Authenticity and Writing

One could say that there are two “zones” in writing:  an inner and an outer zone.  The inner zone is where the words come from, that well where we draw the water of life.   It’s a space that is totally personal, solipsistic, dreamlike, irrational, undependable, moody, creative, volatile, immoral, temperamental, and unpredictable.  I use the word “inner” only to identify it, because it’s almost as if the words come from a source other than ourselves.  When we are writing in that space, in that zone, we have no concern what other people might think.  We are just writing, totally oblivious to anything except the flow of words.

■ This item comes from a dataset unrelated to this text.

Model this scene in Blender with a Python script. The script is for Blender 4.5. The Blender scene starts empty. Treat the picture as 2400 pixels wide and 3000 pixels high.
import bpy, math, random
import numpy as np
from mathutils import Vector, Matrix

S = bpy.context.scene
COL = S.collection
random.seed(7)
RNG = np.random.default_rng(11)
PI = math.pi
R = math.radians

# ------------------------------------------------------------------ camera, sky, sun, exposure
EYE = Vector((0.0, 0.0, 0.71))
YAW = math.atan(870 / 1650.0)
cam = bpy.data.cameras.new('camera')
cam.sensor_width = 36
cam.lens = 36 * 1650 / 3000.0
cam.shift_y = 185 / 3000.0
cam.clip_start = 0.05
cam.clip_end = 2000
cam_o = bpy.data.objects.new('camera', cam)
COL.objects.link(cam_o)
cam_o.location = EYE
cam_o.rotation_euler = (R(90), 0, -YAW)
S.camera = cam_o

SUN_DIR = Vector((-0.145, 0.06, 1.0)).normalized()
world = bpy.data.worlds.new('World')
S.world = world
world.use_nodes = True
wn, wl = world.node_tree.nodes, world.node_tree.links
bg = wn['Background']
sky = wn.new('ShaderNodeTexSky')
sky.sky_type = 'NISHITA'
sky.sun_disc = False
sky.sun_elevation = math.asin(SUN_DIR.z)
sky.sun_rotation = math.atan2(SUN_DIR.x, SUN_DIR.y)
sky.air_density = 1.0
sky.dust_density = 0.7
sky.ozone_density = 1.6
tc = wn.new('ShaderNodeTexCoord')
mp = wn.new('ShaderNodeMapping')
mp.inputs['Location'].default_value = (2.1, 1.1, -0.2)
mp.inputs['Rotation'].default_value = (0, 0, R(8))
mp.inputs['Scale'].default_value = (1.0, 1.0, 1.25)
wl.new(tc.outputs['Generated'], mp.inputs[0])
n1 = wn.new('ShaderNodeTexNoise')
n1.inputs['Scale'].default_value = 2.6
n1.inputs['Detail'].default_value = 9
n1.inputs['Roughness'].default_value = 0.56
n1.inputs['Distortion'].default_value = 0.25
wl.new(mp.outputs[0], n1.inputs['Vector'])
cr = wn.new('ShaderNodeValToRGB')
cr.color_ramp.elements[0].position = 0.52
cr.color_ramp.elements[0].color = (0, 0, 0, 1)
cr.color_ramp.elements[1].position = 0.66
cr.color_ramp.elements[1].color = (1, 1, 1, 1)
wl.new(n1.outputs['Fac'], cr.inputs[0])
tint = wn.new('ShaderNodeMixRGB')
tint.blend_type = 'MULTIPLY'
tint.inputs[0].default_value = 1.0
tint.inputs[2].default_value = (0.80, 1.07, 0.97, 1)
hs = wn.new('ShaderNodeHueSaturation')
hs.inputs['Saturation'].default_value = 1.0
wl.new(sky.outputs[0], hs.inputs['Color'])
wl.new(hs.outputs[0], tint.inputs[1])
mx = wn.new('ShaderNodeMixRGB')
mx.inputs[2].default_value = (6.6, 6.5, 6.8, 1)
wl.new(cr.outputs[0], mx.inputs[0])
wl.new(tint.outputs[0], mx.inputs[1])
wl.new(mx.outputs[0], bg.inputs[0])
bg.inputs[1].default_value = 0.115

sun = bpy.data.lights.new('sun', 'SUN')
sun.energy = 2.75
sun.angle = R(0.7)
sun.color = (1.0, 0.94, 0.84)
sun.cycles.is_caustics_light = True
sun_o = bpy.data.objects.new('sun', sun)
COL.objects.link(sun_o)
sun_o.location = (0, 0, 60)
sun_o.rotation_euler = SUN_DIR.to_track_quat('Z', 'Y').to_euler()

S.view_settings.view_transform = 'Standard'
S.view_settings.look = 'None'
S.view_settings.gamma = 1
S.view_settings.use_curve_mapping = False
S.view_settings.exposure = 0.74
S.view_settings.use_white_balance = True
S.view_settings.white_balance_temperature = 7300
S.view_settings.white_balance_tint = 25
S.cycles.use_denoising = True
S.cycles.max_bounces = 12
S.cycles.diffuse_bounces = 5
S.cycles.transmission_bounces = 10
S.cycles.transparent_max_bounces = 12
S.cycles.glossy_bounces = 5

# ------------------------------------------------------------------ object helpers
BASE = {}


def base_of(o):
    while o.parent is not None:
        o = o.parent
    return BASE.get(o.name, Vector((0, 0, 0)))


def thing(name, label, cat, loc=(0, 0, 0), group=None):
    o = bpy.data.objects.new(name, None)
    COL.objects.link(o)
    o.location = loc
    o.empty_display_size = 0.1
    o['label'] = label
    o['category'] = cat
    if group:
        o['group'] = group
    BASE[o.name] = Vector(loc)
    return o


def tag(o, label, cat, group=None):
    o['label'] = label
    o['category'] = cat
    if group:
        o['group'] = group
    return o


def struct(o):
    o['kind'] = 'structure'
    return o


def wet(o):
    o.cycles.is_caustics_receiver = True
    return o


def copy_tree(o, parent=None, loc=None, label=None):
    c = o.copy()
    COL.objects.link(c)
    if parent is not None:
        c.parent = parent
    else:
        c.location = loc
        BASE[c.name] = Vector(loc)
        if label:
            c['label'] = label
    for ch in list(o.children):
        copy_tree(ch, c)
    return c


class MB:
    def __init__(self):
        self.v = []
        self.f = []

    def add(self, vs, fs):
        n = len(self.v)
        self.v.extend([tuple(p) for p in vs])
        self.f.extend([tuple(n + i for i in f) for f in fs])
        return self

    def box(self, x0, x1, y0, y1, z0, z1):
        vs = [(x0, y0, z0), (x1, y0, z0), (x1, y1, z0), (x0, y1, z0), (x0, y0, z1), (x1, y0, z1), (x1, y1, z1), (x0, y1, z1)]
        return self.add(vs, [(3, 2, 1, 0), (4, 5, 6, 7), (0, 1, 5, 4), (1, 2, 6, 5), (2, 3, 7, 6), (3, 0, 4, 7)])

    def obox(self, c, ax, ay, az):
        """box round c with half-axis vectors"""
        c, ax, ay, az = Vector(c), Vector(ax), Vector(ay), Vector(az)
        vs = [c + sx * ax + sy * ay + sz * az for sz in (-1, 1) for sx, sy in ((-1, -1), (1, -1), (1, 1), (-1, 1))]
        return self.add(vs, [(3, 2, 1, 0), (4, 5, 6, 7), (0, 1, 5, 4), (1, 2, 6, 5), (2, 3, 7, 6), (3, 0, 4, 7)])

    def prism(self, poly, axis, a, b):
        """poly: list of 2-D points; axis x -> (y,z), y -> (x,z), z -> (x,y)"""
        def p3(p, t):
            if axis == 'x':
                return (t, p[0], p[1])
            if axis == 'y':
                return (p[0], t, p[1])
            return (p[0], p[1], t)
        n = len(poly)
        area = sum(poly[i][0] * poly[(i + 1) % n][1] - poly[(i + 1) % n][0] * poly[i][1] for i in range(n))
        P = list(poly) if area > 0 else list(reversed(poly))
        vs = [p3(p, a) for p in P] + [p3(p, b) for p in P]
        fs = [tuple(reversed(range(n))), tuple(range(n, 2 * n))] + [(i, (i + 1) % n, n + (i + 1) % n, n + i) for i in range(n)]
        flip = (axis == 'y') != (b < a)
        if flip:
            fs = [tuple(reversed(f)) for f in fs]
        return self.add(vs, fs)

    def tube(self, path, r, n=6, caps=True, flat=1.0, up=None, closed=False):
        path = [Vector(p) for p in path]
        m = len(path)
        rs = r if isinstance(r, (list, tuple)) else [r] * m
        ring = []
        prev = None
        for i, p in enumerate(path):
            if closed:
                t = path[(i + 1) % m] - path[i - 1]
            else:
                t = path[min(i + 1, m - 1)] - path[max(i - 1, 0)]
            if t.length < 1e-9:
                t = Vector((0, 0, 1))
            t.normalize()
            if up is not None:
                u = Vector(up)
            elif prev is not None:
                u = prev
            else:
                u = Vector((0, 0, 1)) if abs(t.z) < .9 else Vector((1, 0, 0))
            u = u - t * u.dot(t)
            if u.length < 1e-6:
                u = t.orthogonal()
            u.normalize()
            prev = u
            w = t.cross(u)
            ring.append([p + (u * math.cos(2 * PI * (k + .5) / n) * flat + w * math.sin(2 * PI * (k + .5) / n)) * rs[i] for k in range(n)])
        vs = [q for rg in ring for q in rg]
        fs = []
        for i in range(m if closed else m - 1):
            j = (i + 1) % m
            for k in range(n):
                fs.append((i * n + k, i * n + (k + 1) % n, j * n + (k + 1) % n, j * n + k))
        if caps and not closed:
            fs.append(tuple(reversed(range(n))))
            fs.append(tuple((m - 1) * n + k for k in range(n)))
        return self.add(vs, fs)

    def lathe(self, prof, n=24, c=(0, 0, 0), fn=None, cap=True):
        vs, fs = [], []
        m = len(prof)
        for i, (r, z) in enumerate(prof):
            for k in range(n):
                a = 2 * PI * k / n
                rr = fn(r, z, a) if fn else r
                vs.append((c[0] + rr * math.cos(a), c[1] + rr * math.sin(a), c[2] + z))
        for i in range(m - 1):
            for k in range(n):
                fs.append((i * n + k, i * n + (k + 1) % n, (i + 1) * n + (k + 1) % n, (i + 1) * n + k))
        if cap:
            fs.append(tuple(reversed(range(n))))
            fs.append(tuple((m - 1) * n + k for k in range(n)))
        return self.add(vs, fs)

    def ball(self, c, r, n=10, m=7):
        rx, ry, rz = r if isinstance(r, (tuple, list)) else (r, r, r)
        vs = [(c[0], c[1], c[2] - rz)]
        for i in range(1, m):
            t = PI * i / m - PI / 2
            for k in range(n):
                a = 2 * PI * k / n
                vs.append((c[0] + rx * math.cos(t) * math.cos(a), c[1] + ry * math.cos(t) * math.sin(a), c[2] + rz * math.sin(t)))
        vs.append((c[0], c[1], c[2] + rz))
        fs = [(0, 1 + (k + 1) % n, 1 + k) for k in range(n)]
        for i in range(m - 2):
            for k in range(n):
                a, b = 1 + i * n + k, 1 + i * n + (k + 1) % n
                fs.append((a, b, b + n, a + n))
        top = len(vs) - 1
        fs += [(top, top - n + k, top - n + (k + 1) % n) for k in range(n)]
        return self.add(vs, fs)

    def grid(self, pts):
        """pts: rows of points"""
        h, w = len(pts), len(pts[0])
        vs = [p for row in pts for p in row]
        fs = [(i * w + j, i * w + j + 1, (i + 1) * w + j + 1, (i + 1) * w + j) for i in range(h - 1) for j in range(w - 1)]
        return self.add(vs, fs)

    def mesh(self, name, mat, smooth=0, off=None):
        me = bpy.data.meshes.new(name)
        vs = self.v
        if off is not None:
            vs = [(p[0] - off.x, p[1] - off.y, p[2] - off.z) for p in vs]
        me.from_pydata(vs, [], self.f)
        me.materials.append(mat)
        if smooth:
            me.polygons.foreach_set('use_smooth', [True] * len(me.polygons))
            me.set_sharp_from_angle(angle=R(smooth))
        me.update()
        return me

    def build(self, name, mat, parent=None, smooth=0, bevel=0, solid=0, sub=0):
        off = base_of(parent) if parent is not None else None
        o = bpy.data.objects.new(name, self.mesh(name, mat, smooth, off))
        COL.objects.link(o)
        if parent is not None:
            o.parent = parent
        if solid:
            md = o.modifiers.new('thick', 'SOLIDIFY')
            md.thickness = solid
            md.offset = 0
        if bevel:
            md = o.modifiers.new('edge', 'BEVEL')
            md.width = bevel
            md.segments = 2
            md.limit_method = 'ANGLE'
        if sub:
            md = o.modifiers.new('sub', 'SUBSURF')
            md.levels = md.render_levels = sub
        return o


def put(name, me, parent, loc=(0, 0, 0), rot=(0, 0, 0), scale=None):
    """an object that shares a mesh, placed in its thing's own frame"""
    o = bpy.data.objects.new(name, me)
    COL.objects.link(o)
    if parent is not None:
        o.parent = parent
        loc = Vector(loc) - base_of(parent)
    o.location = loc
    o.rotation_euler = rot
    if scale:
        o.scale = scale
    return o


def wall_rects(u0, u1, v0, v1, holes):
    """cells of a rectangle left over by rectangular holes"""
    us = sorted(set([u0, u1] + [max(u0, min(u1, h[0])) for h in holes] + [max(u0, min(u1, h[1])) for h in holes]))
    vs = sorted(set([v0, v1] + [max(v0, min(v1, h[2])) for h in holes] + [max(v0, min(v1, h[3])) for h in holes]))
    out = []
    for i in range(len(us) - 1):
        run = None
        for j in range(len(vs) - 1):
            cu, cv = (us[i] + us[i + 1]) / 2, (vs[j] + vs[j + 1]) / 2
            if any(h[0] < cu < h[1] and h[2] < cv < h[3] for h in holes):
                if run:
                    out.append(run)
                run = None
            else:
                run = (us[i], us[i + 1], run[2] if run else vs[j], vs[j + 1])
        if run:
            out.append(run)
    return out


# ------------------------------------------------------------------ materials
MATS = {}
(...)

The outer zone is rational, analytical, grammatical, logical, careful, and methodical.  It is the zone we are in when we edit our writing, for example.  When we are in the outer zone, we are very concerned about the process of communicating with others – with those people who might be reading what we wrote.  We are sensitive to the look of the words, the sound of the words, and the effect of the words on the reader.  Many types of writing, such as technical writing, require outer zone writers.  This type of writing is concerned with communicating information.   But no one ever gets excited over technical writing. 

The only type of writing that I am interested in comes from the inner zone.  This type of writing is concerned with communicating experience.

You know the feeling you get when you read a poem or a passage that speaks to you – that says something that you have felt.  It’s not even the plot of the story that is important – many great stories have no plot – it’s the experience that is conveyed in the words of what you are reading.  Plots without experience are just travelogues.  Life is about experience.  Edit from the outer zone, but write from the inner zone.  Write experience.